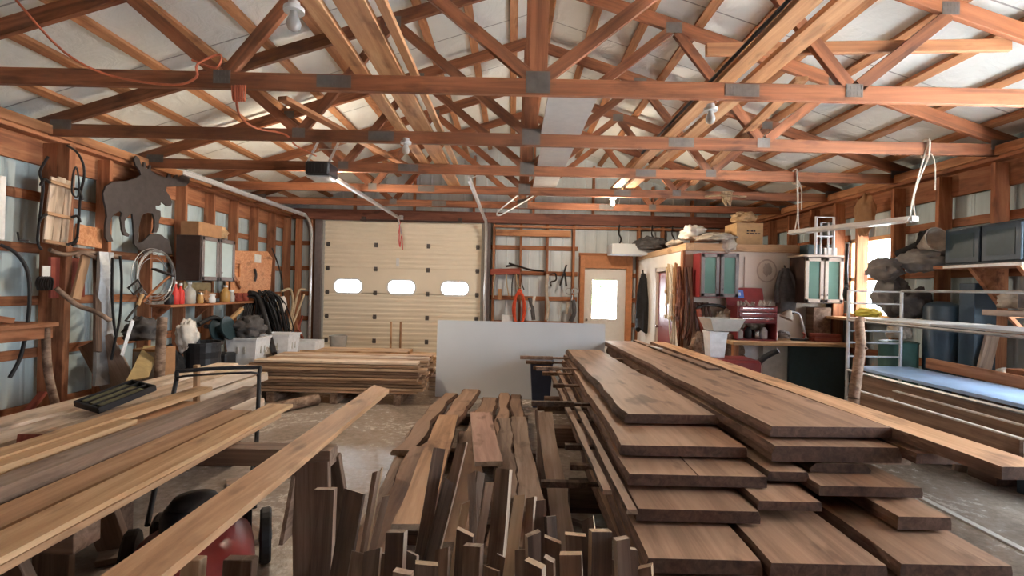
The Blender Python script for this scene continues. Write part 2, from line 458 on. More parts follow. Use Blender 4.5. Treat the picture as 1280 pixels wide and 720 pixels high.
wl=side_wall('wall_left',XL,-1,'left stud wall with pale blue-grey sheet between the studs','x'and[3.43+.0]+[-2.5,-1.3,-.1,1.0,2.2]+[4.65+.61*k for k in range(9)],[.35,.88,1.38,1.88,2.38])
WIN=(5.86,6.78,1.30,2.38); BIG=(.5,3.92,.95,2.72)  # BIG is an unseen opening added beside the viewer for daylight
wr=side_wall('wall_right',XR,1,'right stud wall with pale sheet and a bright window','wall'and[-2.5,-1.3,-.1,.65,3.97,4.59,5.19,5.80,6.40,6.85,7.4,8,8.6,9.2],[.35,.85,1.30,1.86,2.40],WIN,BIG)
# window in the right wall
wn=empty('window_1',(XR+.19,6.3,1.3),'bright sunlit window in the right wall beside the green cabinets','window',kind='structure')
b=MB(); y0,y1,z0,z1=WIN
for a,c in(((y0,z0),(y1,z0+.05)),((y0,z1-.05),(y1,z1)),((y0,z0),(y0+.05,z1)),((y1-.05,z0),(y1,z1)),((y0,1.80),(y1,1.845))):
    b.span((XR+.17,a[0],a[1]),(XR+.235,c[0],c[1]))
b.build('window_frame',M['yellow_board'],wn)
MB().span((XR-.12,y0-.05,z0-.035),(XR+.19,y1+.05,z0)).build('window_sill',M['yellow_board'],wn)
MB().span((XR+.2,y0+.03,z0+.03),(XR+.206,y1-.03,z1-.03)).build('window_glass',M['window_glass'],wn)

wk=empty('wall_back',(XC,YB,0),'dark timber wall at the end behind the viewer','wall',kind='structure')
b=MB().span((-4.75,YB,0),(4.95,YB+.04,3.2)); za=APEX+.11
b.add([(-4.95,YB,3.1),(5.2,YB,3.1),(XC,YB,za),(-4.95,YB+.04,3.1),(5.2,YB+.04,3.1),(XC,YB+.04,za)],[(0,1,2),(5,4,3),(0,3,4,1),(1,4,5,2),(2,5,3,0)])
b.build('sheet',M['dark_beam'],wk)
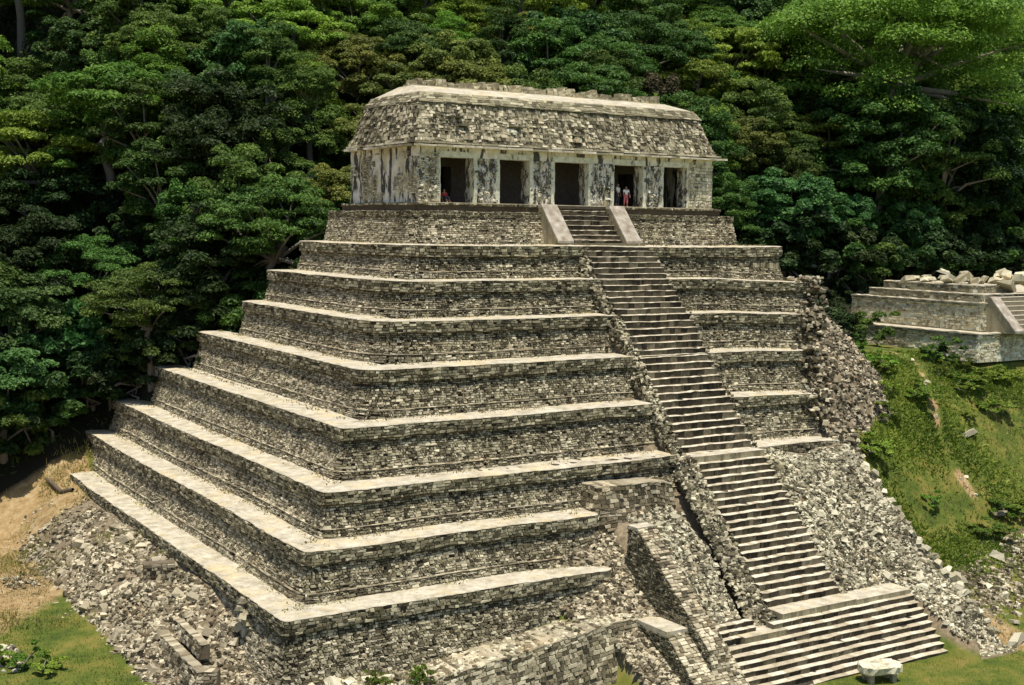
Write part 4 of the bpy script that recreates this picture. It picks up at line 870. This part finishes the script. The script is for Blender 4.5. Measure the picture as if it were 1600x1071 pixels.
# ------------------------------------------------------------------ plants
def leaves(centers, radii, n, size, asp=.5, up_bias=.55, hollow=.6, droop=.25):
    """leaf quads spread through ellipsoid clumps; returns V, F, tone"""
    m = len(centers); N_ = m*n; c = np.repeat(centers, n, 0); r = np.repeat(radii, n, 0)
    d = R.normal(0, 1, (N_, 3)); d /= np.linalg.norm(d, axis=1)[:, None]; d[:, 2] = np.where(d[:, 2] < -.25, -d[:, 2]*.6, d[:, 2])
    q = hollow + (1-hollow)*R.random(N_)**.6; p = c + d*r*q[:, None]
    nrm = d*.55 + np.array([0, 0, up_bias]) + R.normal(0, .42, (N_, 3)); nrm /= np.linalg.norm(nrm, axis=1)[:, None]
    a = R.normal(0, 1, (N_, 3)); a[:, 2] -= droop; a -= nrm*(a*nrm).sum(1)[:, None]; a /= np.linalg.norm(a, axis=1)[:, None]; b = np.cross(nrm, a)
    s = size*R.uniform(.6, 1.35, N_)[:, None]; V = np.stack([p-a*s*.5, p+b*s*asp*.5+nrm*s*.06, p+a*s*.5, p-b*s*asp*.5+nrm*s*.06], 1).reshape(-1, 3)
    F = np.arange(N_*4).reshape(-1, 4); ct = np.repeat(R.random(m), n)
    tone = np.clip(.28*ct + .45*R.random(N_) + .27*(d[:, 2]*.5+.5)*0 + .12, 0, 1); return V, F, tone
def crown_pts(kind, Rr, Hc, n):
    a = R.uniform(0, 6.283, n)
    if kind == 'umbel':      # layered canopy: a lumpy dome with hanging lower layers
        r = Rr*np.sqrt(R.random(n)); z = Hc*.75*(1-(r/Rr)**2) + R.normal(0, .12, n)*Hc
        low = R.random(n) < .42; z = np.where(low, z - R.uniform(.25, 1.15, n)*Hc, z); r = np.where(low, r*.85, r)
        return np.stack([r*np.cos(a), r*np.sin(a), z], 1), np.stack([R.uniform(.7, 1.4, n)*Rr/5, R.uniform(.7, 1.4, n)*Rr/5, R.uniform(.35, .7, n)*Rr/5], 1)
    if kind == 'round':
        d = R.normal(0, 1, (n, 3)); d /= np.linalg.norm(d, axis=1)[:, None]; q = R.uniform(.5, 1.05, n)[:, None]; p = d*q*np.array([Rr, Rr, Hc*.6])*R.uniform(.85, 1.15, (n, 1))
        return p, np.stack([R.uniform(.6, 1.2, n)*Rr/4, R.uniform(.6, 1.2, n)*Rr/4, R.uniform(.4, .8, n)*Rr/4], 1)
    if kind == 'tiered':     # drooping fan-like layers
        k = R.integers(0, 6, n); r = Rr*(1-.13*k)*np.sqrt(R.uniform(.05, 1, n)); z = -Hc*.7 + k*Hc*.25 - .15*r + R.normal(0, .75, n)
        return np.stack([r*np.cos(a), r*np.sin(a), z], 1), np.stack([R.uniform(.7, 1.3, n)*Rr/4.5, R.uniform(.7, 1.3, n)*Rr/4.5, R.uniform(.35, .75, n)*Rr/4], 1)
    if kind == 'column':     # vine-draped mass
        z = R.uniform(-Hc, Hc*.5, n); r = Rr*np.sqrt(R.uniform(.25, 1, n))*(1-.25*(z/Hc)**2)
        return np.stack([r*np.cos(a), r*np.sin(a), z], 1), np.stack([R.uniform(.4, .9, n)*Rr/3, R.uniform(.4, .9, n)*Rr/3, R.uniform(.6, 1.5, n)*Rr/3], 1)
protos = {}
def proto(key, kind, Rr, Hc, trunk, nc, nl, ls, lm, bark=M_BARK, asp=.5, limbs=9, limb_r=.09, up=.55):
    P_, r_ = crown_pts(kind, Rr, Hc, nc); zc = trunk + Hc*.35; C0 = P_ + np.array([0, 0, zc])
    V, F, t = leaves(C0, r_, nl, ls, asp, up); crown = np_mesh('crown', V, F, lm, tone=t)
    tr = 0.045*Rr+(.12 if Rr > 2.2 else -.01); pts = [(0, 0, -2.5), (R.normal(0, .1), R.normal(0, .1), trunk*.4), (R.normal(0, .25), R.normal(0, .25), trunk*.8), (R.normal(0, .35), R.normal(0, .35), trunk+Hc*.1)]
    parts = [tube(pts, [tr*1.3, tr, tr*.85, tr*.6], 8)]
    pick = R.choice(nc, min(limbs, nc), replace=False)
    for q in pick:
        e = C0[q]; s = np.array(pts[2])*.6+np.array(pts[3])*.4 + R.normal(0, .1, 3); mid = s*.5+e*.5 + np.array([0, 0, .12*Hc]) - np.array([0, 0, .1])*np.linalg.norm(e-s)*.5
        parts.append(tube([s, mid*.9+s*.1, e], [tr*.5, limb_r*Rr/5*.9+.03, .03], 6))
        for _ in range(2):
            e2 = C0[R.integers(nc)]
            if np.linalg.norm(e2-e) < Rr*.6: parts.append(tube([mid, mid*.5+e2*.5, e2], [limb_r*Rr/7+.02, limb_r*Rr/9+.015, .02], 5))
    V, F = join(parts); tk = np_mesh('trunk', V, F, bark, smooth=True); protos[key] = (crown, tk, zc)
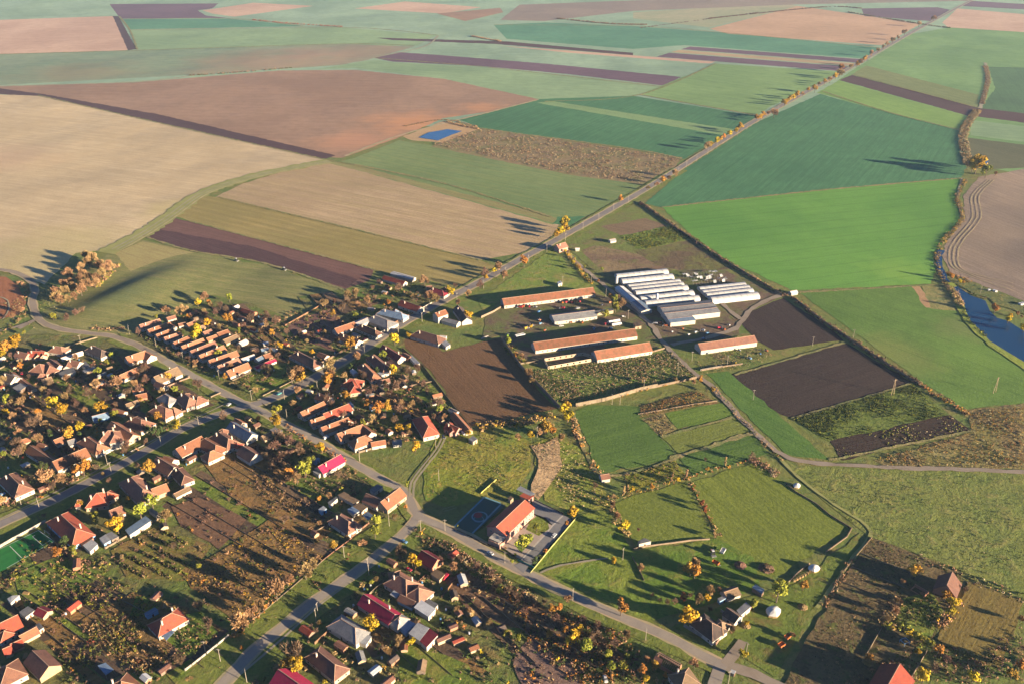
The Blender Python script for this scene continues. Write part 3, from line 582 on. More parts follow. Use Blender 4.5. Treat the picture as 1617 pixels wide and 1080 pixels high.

» Requirements
Transcribe each entry above exactly, apart from the pictures.

» Written solution
The Blender Python script for this scene continues. Write part 2, from line 458 on. More parts follow. Use Blender 4.5. Treat the picture as 1280 pixels wide and 720 pixels high.
wl=side_wall('wall_left',XL,-1,'left stud wall with pale blue-grey sheet between the studs','x'and[3.43+.0]+[-2.5,-1.3,-.1,1.0,2.2]+[4.65+.61*k for k in range(9)],[.35,.88,1.38,1.88,2.38])
WIN=(5.86,6.78,1.30,2.38); BIG=(.5,3.92,.95,2.72)  # BIG is an unseen opening added beside the viewer for daylight
wr=side_wall('wall_right',XR,1,'right stud wall with pale sheet and a bright window','wall'and[-2.5,-1.3,-.1,.65,3.97,4.59,5.19,5.80,6.40,6.85,7.4,8,8.6,9.2],[.35,.85,1.30,1.86,2.40],WIN,BIG)
# window in the right wall
wn=empty('window_1',(XR+.19,6.3,1.3),'bright sunlit window in the right wall beside the green cabinets','window',kind='structure')
b=MB(); y0,y1,z0,z1=WIN
for a,c in(((y0,z0),(y1,z0+.05)),((y0,z1-.05),(y1,z1)),((y0,z0),(y0+.05,z1)),((y1-.05,z0),(y1,z1)),((y0,1.80),(y1,1.845))):
    b.span((XR+.17,a[0],a[1]),(XR+.235,c[0],c[1]))
b.build('window_frame',M['yellow_board'],wn)
MB().span((XR-.12,y0-.05,z0-.035),(XR+.19,y1+.05,z0)).build('window_sill',M['yellow_board'],wn)
MB().span((XR+.2,y0+.03,z0+.03),(XR+.206,y1-.03,z1-.03)).build('window_glass',M['window_glass'],wn)

wk=empty('wall_back',(XC,YB,0),'dark timber wall at the end behind the viewer','wall',kind='structure')
b=MB().span((-4.75,YB,0),(4.95,YB+.04,3.2)); za=APEX+.11
b.add([(-4.95,YB,3.1),(5.2,YB,3.1),(XC,YB,za),(-4.95,YB+.04,3.1),(5.2,YB+.04,3.1),(XC,YB+.04,za)],[(0,1,2),(5,4,3),(0,3,4,1),(1,4,5,2),(2,5,3,0)])
b.build('sheet',M['dark_beam'],wk)
Write part 4 of the bpy script that recreates this picture. It picks up at line 870. This part finishes the script. The script is for Blender 4.5. Measure the picture as if it were 1600x1071 pixels.
# ------------------------------------------------------------------ plants
def leaves(centers, radii, n, size, asp=.5, up_bias=.55, hollow=.6, droop=.25):
    """leaf quads spread through ellipsoid clumps; returns V, F, tone"""
    m = len(centers); N_ = m*n; c = np.repeat(centers, n, 0); r = np.repeat(radii, n, 0)
    d = R.normal(0, 1, (N_, 3)); d /= np.linalg.norm(d, axis=1)[:, None]; d[:, 2] = np.where(d[:, 2] < -.25, -d[:, 2]*.6, d[:, 2])
    q = hollow + (1-hollow)*R.random(N_)**.6; p = c + d*r*q[:, None]
    nrm = d*.55 + np.array([0, 0, up_bias]) + R.normal(0, .42, (N_, 3)); nrm /= np.linalg.norm(nrm, axis=1)[:, None]
    a = R.normal(0, 1, (N_, 3)); a[:, 2] -= droop; a -= nrm*(a*nrm).sum(1)[:, None]; a /= np.linalg.norm(a, axis=1)[:, None]; b = np.cross(nrm, a)
    s = size*R.uniform(.6, 1.35, N_)[:, None]; V = np.stack([p-a*s*.5, p+b*s*asp*.5+nrm*s*.06, p+a*s*.5, p-b*s*asp*.5+nrm*s*.06], 1).reshape(-1, 3)
    F = np.arange(N_*4).reshape(-1, 4); ct = np.repeat(R.random(m), n)
    tone = np.clip(.28*ct + .45*R.random(N_) + .27*(d[:, 2]*.5+.5)*0 + .12, 0, 1); return V, F, tone
def crown_pts(kind, Rr, Hc, n):
    a = R.uniform(0, 6.283, n)
    if kind == 'umbel':      # layered canopy: a lumpy dome with hanging lower layers
        r = Rr*np.sqrt(R.random(n)); z = Hc*.75*(1-(r/Rr)**2) + R.normal(0, .12, n)*Hc
        low = R.random(n) < .42; z = np.where(low, z - R.uniform(.25, 1.15, n)*Hc, z); r = np.where(low, r*.85, r)
        return np.stack([r*np.cos(a), r*np.sin(a), z], 1), np.stack([R.uniform(.7, 1.4, n)*Rr/5, R.uniform(.7, 1.4, n)*Rr/5, R.uniform(.35, .7, n)*Rr/5], 1)
    if kind == 'round':
        d = R.normal(0, 1, (n, 3)); d /= np.linalg.norm(d, axis=1)[:, None]; q = R.uniform(.5, 1.05, n)[:, None]; p = d*q*np.array([Rr, Rr, Hc*.6])*R.uniform(.85, 1.15, (n, 1))
        return p, np.stack([R.uniform(.6, 1.2, n)*Rr/4, R.uniform(.6, 1.2, n)*Rr/4, R.uniform(.4, .8, n)*Rr/4], 1)
    if kind == 'tiered':     # drooping fan-like layers
        k = R.integers(0, 6, n); r = Rr*(1-.13*k)*np.sqrt(R.uniform(.05, 1, n)); z = -Hc*.7 + k*Hc*.25 - .15*r + R.normal(0, .75, n)
        return np.stack([r*np.cos(a), r*np.sin(a), z], 1), np.stack([R.uniform(.7, 1.3, n)*Rr/4.5, R.uniform(.7, 1.3, n)*Rr/4.5, R.uniform(.35, .75, n)*Rr/4], 1)
    if kind == 'column':     # vine-draped mass
        z = R.uniform(-Hc, Hc*.5, n); r = Rr*np.sqrt(R.uniform(.25, 1, n))*(1-.25*(z/Hc)**2)
        return np.stack([r*np.cos(a), r*np.sin(a), z], 1), np.stack([R.uniform(.4, .9, n)*Rr/3, R.uniform(.4, .9, n)*Rr/3, R.uniform(.6, 1.5, n)*Rr/3], 1)
protos = {}
def proto(key, kind, Rr, Hc, trunk, nc, nl, ls, lm, bark=M_BARK, asp=.5, limbs=9, limb_r=.09, up=.55):
    P_, r_ = crown_pts(kind, Rr, Hc, nc); zc = trunk + Hc*.35; C0 = P_ + np.array([0, 0, zc])
    V, F, t = leaves(C0, r_, nl, ls, asp, up); crown = np_mesh('crown', V, F, lm, tone=t)
    tr = 0.045*Rr+(.12 if Rr > 2.2 else -.01); pts = [(0, 0, -2.5), (R.normal(0, .1), R.normal(0, .1), trunk*.4), (R.normal(0, .25), R.normal(0, .25), trunk*.8), (R.normal(0, .35), R.normal(0, .35), trunk+Hc*.1)]
    parts = [tube(pts, [tr*1.3, tr, tr*.85, tr*.6], 8)]
    pick = R.choice(nc, min(limbs, nc), replace=False)
    for q in pick:
        e = C0[q]; s = np.array(pts[2])*.6+np.array(pts[3])*.4 + R.normal(0, .1, 3); mid = s*.5+e*.5 + np.array([0, 0, .12*Hc]) - np.array([0, 0, .1])*np.linalg.norm(e-s)*.5
        parts.append(tube([s, mid*.9+s*.1, e], [tr*.5, limb_r*Rr/5*.9+.03, .03], 6))
        for _ in range(2):
            e2 = C0[R.integers(nc)]
            if np.linalg.norm(e2-e) < Rr*.6: parts.append(tube([mid, mid*.5+e2*.5, e2], [limb_r*Rr/7+.02, limb_r*Rr/9+.015, .02], 5))
    V, F = join(parts); tk = np_mesh('trunk', V, F, bark, smooth=True); protos[key] = (crown, tk, zc)
The Blender Python script for this scene continues. Write part 3, from line 582 on. More parts follow. Use Blender 4.5. Treat the picture as 1617 pixels wide and 1080 pixels high.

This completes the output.